**What needs to be done**
Return all lines with the word "writing" in them.

··· Data provided

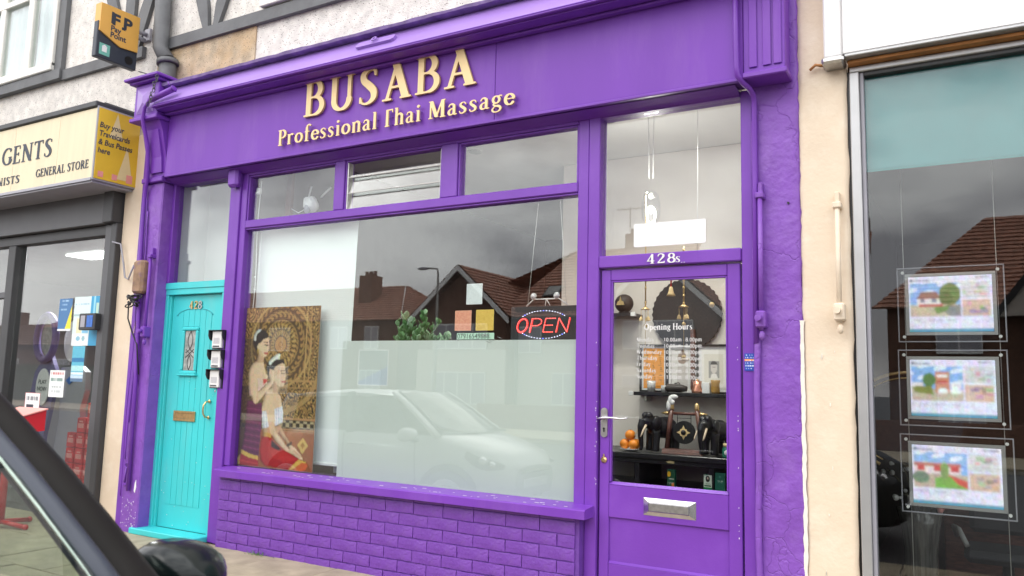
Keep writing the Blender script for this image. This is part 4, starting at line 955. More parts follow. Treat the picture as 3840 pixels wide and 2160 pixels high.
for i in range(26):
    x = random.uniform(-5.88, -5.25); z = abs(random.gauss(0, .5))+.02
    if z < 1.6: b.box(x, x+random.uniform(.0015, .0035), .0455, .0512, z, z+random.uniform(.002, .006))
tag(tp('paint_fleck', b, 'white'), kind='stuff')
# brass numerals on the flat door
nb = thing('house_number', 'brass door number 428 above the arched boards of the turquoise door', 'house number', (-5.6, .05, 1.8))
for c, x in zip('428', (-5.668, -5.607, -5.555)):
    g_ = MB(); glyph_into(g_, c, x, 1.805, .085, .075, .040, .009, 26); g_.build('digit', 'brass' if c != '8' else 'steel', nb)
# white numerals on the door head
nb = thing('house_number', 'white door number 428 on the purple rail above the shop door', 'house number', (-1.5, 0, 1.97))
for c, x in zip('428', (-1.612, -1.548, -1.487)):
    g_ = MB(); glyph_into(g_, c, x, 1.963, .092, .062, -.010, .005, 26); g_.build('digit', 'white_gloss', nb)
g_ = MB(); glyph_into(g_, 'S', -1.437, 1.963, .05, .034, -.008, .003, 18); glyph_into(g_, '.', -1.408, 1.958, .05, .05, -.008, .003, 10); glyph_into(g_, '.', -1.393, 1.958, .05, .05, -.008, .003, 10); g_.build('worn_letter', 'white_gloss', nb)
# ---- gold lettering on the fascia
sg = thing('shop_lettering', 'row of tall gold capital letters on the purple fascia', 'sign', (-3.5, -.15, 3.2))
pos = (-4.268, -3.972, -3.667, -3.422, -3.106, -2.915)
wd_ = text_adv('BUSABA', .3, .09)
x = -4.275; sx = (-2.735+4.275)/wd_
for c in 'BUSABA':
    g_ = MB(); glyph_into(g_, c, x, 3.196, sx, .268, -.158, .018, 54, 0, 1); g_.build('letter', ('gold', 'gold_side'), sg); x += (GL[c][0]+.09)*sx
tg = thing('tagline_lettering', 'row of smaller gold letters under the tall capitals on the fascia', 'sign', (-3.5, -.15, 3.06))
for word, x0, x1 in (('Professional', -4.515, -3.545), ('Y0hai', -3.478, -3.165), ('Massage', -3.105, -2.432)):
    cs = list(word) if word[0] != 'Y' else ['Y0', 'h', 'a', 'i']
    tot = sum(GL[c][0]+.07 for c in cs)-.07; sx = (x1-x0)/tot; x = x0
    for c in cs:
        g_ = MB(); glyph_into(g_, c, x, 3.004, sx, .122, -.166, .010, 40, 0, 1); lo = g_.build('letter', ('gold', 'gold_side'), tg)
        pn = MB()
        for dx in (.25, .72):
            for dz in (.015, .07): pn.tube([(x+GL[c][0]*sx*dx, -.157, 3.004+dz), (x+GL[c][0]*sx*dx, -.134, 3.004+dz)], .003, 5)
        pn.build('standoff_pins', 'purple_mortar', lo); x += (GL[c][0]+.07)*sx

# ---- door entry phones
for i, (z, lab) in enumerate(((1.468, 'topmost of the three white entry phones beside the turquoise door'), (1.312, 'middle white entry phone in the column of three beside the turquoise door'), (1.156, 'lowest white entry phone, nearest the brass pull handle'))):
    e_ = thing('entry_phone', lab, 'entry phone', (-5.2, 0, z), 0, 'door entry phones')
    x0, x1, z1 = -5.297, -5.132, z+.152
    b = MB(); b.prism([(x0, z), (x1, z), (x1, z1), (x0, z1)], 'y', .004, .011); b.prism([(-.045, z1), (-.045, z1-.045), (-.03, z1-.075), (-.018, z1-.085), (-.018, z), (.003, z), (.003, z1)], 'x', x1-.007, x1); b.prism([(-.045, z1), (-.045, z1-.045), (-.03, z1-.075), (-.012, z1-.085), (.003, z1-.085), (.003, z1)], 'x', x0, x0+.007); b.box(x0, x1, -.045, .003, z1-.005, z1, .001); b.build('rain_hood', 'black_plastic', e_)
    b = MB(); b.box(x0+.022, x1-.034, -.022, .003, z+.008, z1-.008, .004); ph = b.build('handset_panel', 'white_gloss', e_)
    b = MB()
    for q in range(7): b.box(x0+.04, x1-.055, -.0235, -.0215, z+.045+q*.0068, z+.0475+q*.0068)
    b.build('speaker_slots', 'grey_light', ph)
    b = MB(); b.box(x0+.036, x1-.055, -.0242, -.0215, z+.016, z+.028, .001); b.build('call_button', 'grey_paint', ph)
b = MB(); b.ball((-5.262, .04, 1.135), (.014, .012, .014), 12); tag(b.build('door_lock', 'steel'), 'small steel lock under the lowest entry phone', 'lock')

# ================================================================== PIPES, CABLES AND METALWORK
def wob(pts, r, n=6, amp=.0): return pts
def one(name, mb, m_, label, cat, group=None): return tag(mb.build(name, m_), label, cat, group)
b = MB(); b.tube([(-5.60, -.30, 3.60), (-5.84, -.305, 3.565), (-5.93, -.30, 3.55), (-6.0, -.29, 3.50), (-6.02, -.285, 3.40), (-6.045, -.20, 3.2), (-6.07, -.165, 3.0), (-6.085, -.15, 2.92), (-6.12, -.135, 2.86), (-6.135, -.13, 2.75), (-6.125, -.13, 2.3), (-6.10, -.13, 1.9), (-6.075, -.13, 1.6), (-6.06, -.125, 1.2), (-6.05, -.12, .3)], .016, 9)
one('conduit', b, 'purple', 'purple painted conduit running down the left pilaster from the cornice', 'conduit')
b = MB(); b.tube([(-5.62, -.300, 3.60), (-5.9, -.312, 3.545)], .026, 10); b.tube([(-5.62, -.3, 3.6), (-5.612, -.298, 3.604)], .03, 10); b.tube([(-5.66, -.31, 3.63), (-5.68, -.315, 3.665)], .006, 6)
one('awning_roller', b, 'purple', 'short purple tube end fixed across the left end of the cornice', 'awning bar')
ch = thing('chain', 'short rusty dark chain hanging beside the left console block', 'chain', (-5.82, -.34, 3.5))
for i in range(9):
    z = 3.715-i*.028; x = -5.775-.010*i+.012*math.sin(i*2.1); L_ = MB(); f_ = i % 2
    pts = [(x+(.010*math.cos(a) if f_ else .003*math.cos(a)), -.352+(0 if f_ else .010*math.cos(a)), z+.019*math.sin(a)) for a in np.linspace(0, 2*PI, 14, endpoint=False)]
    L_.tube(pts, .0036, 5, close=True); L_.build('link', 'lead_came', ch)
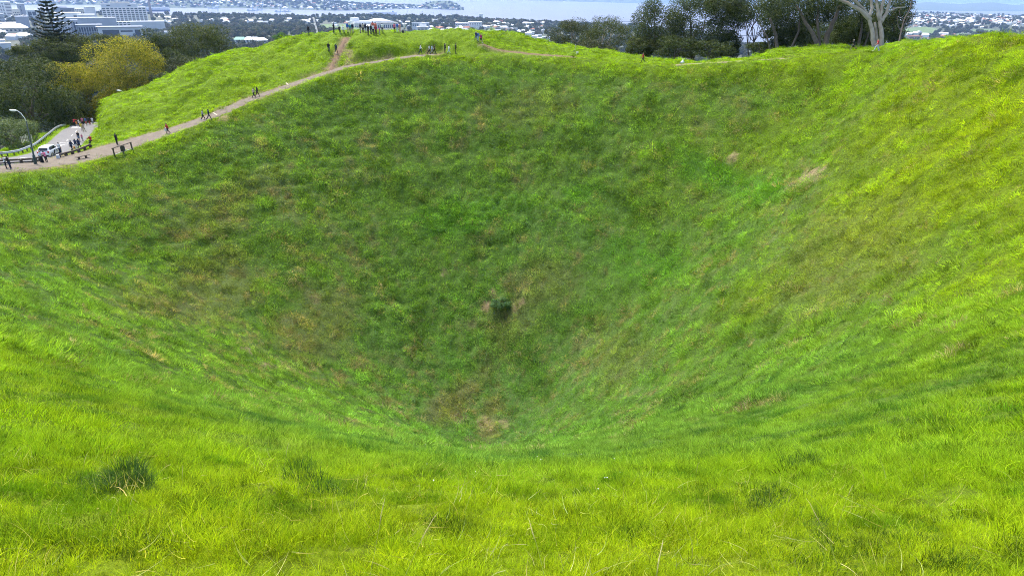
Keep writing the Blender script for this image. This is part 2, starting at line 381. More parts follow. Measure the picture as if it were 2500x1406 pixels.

······
··· Data provided

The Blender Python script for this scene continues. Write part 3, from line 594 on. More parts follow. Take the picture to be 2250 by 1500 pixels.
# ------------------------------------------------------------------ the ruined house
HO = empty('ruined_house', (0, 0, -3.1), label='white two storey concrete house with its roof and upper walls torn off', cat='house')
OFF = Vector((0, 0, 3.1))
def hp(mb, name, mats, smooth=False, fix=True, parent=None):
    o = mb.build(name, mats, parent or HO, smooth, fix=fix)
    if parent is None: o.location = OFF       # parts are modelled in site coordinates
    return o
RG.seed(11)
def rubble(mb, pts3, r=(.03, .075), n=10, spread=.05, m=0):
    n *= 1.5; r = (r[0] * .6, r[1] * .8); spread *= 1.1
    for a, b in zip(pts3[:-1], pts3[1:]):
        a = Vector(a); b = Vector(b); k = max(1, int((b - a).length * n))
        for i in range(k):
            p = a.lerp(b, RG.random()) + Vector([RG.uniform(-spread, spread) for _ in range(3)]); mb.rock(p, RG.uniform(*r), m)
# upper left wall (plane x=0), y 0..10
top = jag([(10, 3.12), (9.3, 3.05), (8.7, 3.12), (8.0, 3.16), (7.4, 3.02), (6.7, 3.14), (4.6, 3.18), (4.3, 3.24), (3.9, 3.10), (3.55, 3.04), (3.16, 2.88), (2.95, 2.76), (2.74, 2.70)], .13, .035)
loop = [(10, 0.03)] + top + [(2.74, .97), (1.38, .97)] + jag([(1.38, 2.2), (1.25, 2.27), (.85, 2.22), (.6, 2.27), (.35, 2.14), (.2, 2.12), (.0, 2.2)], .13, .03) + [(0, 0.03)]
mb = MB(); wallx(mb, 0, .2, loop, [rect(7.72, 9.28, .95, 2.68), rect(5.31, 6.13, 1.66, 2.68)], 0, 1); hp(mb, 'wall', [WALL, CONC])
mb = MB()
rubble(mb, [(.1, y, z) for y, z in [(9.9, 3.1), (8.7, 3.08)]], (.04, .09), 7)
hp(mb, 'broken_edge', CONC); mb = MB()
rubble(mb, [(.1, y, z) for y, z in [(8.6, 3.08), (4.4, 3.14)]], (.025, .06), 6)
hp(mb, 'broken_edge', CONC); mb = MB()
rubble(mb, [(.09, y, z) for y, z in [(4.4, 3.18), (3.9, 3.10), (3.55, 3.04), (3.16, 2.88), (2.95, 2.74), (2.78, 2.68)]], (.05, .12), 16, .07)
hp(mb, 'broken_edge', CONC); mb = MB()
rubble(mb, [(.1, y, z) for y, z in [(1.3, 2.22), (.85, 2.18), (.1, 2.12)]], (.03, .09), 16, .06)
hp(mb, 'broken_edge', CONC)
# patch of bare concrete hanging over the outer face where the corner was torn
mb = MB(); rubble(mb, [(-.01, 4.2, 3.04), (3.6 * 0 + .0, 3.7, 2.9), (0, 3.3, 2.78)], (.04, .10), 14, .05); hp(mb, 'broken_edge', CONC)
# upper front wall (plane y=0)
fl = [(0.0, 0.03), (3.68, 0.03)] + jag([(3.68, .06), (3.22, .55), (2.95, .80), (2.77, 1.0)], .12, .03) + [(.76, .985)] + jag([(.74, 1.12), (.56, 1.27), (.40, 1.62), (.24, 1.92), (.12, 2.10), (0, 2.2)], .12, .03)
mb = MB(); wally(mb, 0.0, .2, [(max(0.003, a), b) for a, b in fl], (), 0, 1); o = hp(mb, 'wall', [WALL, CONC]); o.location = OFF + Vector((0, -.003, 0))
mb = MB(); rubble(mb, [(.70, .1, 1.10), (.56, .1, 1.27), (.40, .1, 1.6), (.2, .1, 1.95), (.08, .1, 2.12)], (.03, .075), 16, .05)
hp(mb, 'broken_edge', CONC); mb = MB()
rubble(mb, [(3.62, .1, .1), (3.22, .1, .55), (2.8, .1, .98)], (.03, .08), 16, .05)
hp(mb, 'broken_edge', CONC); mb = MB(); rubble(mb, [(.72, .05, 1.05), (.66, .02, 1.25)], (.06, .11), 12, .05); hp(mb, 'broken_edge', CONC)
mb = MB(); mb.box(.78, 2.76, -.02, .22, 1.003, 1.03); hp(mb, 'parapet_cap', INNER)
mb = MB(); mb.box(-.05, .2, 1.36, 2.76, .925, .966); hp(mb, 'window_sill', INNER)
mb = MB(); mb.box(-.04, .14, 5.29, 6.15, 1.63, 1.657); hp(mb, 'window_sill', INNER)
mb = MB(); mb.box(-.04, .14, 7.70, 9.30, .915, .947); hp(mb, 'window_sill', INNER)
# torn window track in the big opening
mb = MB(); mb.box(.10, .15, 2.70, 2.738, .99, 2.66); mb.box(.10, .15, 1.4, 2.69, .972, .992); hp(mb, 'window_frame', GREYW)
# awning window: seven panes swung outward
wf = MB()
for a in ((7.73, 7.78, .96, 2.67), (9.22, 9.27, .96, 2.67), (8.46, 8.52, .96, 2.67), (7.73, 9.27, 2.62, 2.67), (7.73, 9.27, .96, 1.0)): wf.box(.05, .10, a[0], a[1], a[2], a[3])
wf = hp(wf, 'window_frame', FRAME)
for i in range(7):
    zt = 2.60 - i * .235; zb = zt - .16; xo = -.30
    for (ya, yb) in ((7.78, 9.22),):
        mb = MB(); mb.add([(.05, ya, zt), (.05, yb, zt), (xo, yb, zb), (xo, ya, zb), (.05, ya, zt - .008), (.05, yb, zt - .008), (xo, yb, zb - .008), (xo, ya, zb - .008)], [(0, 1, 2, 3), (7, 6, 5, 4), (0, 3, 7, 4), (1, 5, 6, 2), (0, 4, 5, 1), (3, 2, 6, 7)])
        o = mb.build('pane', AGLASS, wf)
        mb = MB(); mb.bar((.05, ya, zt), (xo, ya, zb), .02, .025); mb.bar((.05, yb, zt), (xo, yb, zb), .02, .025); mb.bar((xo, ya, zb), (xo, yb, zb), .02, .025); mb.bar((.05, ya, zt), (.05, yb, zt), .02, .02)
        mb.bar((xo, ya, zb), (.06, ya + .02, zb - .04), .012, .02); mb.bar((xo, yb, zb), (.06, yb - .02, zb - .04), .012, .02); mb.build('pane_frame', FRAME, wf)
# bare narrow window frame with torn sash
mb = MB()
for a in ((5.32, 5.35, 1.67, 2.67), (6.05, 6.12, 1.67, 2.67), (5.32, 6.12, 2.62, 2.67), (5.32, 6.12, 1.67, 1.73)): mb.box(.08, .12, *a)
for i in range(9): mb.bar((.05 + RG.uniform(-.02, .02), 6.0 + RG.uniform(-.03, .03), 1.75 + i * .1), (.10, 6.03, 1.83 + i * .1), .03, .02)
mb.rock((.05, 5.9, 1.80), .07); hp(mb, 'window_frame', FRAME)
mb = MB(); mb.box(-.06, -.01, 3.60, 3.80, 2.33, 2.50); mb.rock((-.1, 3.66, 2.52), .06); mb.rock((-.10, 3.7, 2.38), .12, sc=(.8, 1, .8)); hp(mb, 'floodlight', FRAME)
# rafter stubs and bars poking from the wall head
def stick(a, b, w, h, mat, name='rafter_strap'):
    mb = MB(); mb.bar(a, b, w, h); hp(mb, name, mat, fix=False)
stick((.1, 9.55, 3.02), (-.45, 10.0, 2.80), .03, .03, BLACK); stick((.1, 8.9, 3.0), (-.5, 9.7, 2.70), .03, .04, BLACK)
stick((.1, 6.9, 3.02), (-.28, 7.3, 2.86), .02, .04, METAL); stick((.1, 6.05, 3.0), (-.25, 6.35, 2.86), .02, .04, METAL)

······

**Written response**
Keep writing the Blender script for this image. This is part 4, starting at line 955. More parts follow. Treat the picture as 3840 pixels wide and 2160 pixels high.
Keep writing the Blender script for this image. This is part 2, starting at line 381. More parts follow. Measure the picture as if it were 2500x1406 pixels.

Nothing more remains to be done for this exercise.